The volumetric change behavior, water uptake, and their corresponding dimensional stability of IPN plywood with respect to varying time periods are shown in Fig. 3(a) and (b). The WA value starts from a range of 9% to 31.4% and 17.8% to 47.6% for 4 hrs and 48 hrs, respectively. Similarly, the TS value ranges from 5.1% to 10.5% and 6.2% to 15.9% for 4 hrs and 48 hrs, respectively. However, the above results indicate that increasing WR content in the system appreciably induces a negative effect on WA and TS values. The neat combination of WR into the system, moreover, shows a low absorption rate and TS due to its hydrophobic nature. Overall, polymeric compounds normally tend to absorb slight moisture, which profoundly indicates that the presence of cellulosic compounds moderately absorbs moisture (Pothan et al., 2003). Conversely, with the slight increase in WR content into the system, it moderately shows resistance in WA and TS. The elimination of WR normally contributes to sustainability in lines with recycling and repurposing thus the minimizes environmental impact (Leong et al., 2022).

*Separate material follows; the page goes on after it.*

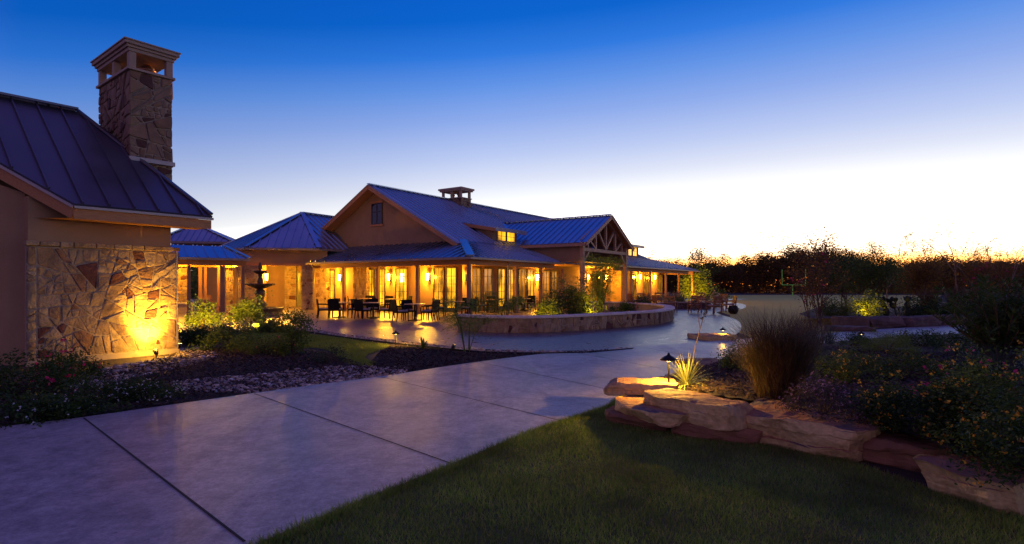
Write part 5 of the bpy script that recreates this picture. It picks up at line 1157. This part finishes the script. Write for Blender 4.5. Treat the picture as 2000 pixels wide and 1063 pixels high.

In conclusion, WA of IPN plywood panels was predominantly due to hydrogen bonds forming between water molecules and the free hydroxyl groups in the cellulosic cell wall materials. Furthermore, water molecules diffuse deeply into the interface between the wood veneer and waste tire rubber (Robles et al., 2016).
From the Table 2, the observed test results clearly indicated that observations obtained from all the analyses diligently exhibited both mechanical and physical values, which were significance for three variable parameters. Similarly, ANOVA revealed that, the variations in the mean values of the MOE, MOR, WA, TS and IS were within the range, and the differences amongst the varied groups were significant at the 99% confidence level. In actuality, the appropriate usage of WR and CF filler contents had substantially shown the significant improvement in MOE, IS, TS and WA physical properties. However, on the contrary, the MOR of IPN plywood composite board panels showed negative surge with the incorporation of WR. The plywood panel type Y3 had been prepared with slightly higher content of WR and CF; in fact, it showed the highest physical value as compared with other sets of combinations. It was surprising to see, however, that the water resistance of the IPN plywood boards improved when the WR particulate was predominantly increased from 40 to 50% (Kumar et al., 2024).
4. CONCLUSIONS
In this particular study, experimental analyses were carried out by meticulously changing three sets of variable parameters, namely CF, CF length, and WR, on the formed IPN plywood. Simultaneously, upon conducting the physical characterization, compelling facts were observed. Interestingly, the incorporation of CF significantly enhances the mechanical properties of the formed plywood samples in noticeable ways, such as by incorporating 1.5% of CF content and maintaining the CF length at 20 cm in the IPN core system. It was also found that WR did not contribute to enhancing the MOR and MOE of the sample specimens. On the contrary, the impact resistance of the IPN system showed significant improvement upon incorporating WR into the core layer. However, long-term durability assessments, including cyclic humidity exposure and mechanical aging, were not conducted in this study, highlighting a key limitation. Notably, the water resistance of the system showed a marked improvement by incorporating 40% and 50% of WR into the system. In conclusion, the findings demonstrated that WR could be effectively utilized as an impact resistance enhancer in IPN plywood. Future investigations should explore biodegradability aspects, prolonged environmental exposure, and mechanical response under cyclic loading conditions to ensure long-term applicability in structural applications.